Dimata Tuhan ini adalah perkara yang serius. Mengapa demikian? Paulus dapat menolong kita menjawab pertanyaan ini. Dalam 1 Korintus 13:1-3. Paulus menegaskan, tanpa kasih apapun yang kita lakukan, sebesar dan sehebat apapun itu, tidak ada nilainya. Kenapa? Karena semuanya itu dilakukan bukan lagi karena kita rela melakukannya, bukan karena kita ingin melakukannya, dan bukan juga karena kita tergerak untuk melakukannya, namun karena terpaksa, karena kewajiban, karena tugas.

Apakah yang dapat kita pelajari?
1.       Itulah sebabnya, jika hari ini kita melakukan sesuatu untuk Tuhan, kita harus bertanya apakah saya melakukan ini karena saya mengasihi Tuhan?

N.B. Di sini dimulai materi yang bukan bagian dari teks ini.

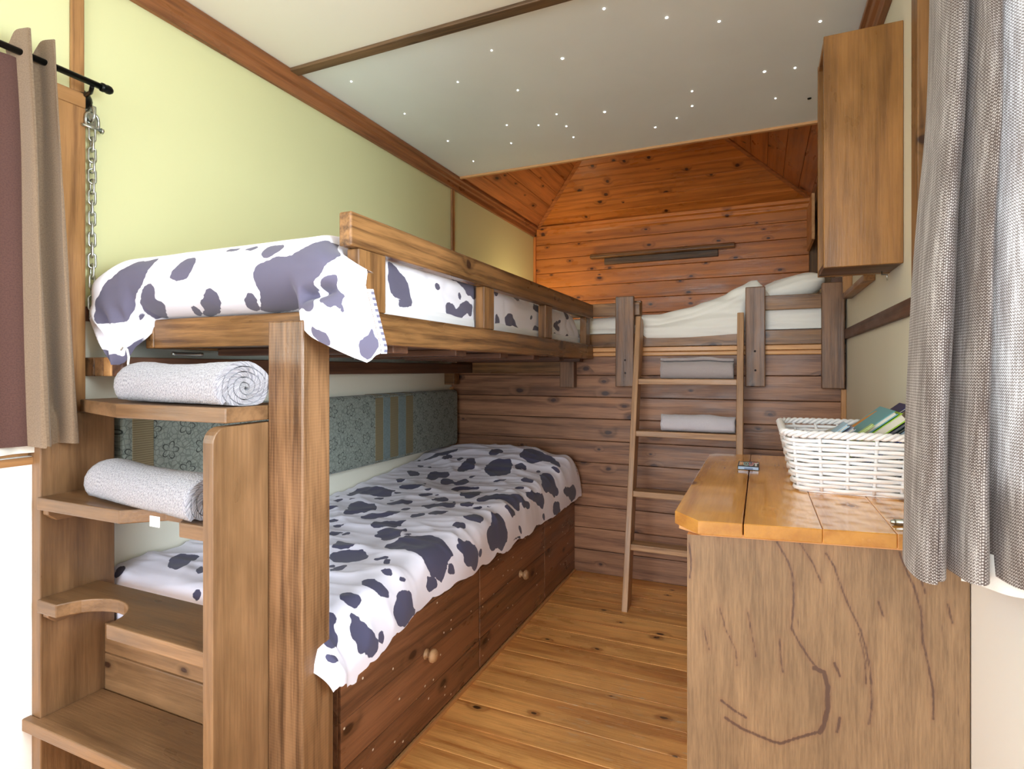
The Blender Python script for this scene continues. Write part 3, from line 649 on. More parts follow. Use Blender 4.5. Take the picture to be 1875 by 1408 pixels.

Kalau hari ini kita beribadah, apakah kita melakukannya karena mengasihi Tuhan, rindu bertemu dengan Tuhan dalam ibadah? Atau kita beribadah karena kita seorang Kristen, kita merasa wajib untuk beribah, atau kita beribadah karena motif yang lain? Misalnya supaya tidak dikunjungi, takut dihukum Tuhan, biar dapat teman atau pergi beribadah karena takut dengan "omelan" istri atau suami? Kalau hari ini kita beribah bukan karena kita mengasihi Tuhan, Tuhan tidak senang dengan ibadah kita.

Kalau hari ini kita memuji Tuhan, memberi persembahan pada Tuhan, terlibat dalam pelayanan, apakah semuanya itu kita lakukan karena kita mengasihi Tuhan atau karena alasan yang lain? Karena kewajiban, karena tugas, karena tidak enak sudah diminta pelayanan, atau karena apa? Kalau motivasi kita bukan karena kita mengasihi Tuhan, Tuhan tidak senang dengan pelayanan kita.

2.       Tahukah kita bagaimana cara kita membedakan apakah yang kita lakukan itu adalah karena kasih kepada Tuhan ataukah tidak?

Dari kualitasnya. Jika kita beribadah karena mengasihi Tuhan, kita pasti akan memberikan yang terbaik dalam ibadah. Jika kita memuji Tuhan karena kasih, maka pujian kita pastilah juga yang terbaik. Jika kita melayani Tuhan, maka pelayanan kita pastilah yang terbaik. Itu kalau kita melakukannya atas dasar kasih.

Dari omelannya. Jika kita beribadah pada Tuhan atas dasar kasih, kita tidak akan ngomel saat ibadah agak kepanjangan. Kita pun tidak akan mengomel saat kita harus berpartisipasi dalam pekerjaan Tuhan sebab kita mengasihi Tuhan dan pekerjaan-Nya.

3.       Kita harus tahu bahwa kasih kepada Tuhan itu bisa hilang atau luntur. Itulah sebabnya adalah hal yang perlu dan penting untuk terus menerus menghayati kasih Tuhan setiap hari.